At this point in the course, you’ve learned about the importance of connecting with your customers through digital marketing. Creating customer personas for your target audience is one of the ways you can do this. In this reading, you’ll learn more about the process of creating a customer persona.
Table of Contents
Introduction to customer personas
Customer personas represent a group of similar people in a desirable audience. They are fictional users whose goals and characteristics represent the needs of a larger group of users.
Customer personas can help you focus on creating marketing materials for the people who are most likely to buy your products or services.
Most businesses have more than one type of customer, so they typically create multiple customer personas to accurately capture their target audience. Each customer persona represents an individual from one of the organization’s target groups. A target group is a set of people who have similar interests, goals, or concerns.
In a later activity, you’ll practice creating two customer personas.
What’s included in a customer persona
Although some templates for customer personas can be longer and more complex, the template you’ll use in this course is a simple one. It includes three basic components:
- Who: Provide a short description of the fictional person that includes their name, age, location, household, and education. You’ll also include a photo. These details make it easier to imagine someone who represents an actual customer.
- Goals: Describe what the person wants to achieve. This might include several related goals that apply to the customer’s life and your products or services.
- Barrier: Identify a pain point that prevents the person from achieving their goals.
Although it’s not required for the personas you’ll create in this course, it may be helpful to include more information. For example, you could include a detailed description of the individual’s personality, hobbies, values, and lifestyle. Including more information can help you understand the customer better.
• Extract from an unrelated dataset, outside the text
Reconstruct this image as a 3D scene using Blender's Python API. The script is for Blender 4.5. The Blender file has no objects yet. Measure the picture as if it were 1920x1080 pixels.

Researching your customers
Creating an accurate customer persona begins with research. You’ll need data about your customers, including demographics like age, location, household, education, and occupation. You’ll also need data that describes your customers’ goals and barriers (or pain points).
Companies gather this type of data using analytics tools, customer interviews, surveys, focus groups, and other research methods.
Here are some examples of questions you might ask to gather customer data:
- What is your age?
- What is your education level?
- Where do you live?
- Whom do you live with?
- What is your occupation?
- What are your primary activities on a typical workday? What about on the weekend?
- What challenges do you face?
- What do you value most?
- What are your goals?
The questions you ask should also be tailored specifically to address your company’s products or services.
After you gather and compile all the data, you’ll need to organize it by finding trends and grouping similar answers together. Then, based on the data collected, you can create fictional personas that represent each target group in your target audience.
Here is an example of how you might organize your customer data in a spreadsheet:
Customer persona examples
The following examples represent customer personas for a company that sells camping tents, which is one of the examples used in a video. Based on the company’s research, they found that a majority of their customers were parents or guardians in their mid-30s to mid-50s with two or three children. They also researched the goals and barriers for their customers and found that customers fit into several different groups based on their answers. They used the information from this research to create a customer persona that represents each group.
Here is one of the customer personas that the camping tents company created:
- Who: Antonio Weber is a 35-year-old dad with three young kids. He is an electrician with an associate’s degree and lives in the suburbs.
- Goals:
- To share a love for the outdoors with his three young kids
- To purchase a large, budget-friendly tent that will last for several years
- Barrier: Concern about being able to set up the tent alone, since the kids are too young to help with this task
Persona 1
This is an example of a customer persona for Antonio Weber.
Here is another customer persona that the company created:
- Who: Juliana Soto is a 50-year-old parent with two college-age daughters. They are an insurance agent with a bachelor’s degree and live in the city.
- Goals:
- To plan an affordable month-long family road trip across the United States
- To find a waterproof tent that will keep the family dry and protected in all types of weather
- Barrier: Concern about the tent leaking during a rain storm due to a prior experience
Persona 2
This is an example of a customer persona for Juliana Soto.

Why customer personas make a difference
It’s important to remember that customer personas are based on the research and information you have about your actual customers. Accurate customer personas based on research help you better connect with your target audience.
Creating customer personas will help you approach your work from the customer’s point of view. Your marketing messages, your brand voice, and your email and social media campaigns can all benefit from knowing the customer at a deeper level.
Key takeaways
Creating customer personas can help you better understand and empathize with your target audience. The process begins with researching and identifying who your customers are. Then you group similar customers together and create a customer persona to represent each group.